Omaha, Neb. — buildingSMART International named HDR the winner in its “Operation and Maintenance Using Open Technology” category for the database HDR created for the Governor Mario M. Cuomo Bridge in New York. Connor Christian, HDR’s director of digital implementation services, accepted the award at the awards ceremony in London, United Kingdom.

The 3.1-mile-long twin-span Mario Cuomo Bridge is replacing the Tappan Zee Bridge crossing over the Hudson River, located less than 20 miles north of New York City. Project requirements included creating an as-built crossing database for maintenance and planning, which meant connecting different software models of drawings, certifications, reports, photos and other data. The database also needed to be capable of connecting operations and maintenance data throughout the bridge’s life cycle.

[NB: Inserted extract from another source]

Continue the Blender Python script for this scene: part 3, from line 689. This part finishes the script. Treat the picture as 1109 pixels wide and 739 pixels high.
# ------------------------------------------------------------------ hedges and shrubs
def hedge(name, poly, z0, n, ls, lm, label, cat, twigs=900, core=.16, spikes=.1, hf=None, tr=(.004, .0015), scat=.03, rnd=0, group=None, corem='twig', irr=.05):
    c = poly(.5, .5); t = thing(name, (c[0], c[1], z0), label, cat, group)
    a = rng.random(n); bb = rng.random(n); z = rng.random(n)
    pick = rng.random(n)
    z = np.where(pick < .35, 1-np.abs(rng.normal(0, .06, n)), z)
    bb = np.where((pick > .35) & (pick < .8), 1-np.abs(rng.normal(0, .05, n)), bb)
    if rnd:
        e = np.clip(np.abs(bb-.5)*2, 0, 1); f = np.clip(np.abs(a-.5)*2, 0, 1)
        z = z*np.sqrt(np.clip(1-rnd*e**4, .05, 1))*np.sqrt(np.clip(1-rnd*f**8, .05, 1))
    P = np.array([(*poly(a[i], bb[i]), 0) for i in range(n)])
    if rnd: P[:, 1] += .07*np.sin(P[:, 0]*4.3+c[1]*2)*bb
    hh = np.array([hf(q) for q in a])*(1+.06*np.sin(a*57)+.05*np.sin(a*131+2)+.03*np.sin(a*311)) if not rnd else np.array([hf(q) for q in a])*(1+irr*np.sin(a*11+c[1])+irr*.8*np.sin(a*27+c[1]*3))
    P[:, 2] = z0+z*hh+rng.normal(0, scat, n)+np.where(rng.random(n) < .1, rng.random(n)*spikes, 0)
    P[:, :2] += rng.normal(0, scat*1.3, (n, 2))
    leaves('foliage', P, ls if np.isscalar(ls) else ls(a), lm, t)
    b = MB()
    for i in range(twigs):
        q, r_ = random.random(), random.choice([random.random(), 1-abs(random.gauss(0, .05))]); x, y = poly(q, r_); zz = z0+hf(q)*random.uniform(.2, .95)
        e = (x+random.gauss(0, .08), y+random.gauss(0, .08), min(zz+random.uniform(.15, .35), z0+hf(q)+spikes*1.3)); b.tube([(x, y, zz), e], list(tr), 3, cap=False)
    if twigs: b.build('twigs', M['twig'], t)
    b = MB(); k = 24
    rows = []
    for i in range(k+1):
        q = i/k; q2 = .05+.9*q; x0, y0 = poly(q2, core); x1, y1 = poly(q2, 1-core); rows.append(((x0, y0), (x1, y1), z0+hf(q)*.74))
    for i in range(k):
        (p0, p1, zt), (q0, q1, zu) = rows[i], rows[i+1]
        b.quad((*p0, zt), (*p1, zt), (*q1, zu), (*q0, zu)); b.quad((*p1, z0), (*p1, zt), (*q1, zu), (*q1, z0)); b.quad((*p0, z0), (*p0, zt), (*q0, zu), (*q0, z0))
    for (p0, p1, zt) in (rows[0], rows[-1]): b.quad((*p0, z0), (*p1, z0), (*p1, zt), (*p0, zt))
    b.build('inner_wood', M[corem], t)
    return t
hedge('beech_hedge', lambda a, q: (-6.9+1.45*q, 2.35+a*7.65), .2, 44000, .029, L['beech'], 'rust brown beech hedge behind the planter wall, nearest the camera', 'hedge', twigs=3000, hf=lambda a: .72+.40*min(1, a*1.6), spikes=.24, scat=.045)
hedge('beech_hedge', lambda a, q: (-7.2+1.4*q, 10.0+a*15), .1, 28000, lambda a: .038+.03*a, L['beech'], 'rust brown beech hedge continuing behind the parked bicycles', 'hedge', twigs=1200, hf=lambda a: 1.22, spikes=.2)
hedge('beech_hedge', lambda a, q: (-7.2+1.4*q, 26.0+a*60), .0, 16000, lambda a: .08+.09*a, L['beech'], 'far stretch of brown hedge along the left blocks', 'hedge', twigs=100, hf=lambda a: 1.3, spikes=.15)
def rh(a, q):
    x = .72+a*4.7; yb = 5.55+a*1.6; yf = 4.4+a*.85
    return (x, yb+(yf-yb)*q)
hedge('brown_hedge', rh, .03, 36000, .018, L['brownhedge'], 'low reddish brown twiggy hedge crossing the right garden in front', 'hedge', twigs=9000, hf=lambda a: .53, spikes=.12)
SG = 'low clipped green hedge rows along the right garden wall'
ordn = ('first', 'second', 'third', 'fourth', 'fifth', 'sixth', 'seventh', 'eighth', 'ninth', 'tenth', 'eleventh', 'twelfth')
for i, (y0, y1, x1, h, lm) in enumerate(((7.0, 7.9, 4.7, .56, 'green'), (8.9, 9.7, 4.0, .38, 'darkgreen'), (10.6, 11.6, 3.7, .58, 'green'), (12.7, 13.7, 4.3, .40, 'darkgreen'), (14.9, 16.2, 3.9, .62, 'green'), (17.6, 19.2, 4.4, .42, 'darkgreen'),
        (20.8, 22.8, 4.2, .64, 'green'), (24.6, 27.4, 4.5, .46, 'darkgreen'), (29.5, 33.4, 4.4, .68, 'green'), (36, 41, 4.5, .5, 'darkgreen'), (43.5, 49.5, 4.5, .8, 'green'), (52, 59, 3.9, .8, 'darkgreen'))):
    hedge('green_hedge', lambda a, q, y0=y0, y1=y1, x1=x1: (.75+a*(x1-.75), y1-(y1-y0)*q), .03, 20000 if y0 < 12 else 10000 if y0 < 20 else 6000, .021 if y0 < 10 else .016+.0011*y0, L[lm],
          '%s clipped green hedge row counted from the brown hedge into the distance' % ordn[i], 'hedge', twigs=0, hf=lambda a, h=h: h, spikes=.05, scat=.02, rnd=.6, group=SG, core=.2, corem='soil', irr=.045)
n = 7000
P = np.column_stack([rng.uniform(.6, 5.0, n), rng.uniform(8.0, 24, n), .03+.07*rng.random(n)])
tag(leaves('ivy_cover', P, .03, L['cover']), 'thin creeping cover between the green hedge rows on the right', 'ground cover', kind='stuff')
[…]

HDR’s digital services implementation team used open-source IFCs (Industry Foundation Classes) to create a common data environment and automatically connect disparate project data from more than 500 models. “IFCs are to data models what PDFs are to documents,” Christian explained. “They’re an open-file format that allow different models to use a common format, and they’re also a standard approved by the International Organization for Standardization.”

To date, the database has created more than 400,000 automatic data connections and the team estimates there will be more than a million connections made by the end of the project. “To connect these data elements manually would take staff roughly 11 years,” Christian said.

The buildingSMART International Awards recognize projects that demonstrate and inspire the use of open standards developed by the buildingSMART International community to overcome interoperability challenges in the industry.

“This is as big an award in the data modeling world as you can get,” Christian said. “Everyone on the project team was very honored to receive it.”

“The open-technology database was the right solution for the Mario M. Cuomo Bridge because it allowed efficient organization of vast amounts of design and construction-related data, and provides an adaptable long-term maintenance environment for the owner,” said Jeff Han, HDR principal project manager, Bridges & Structures.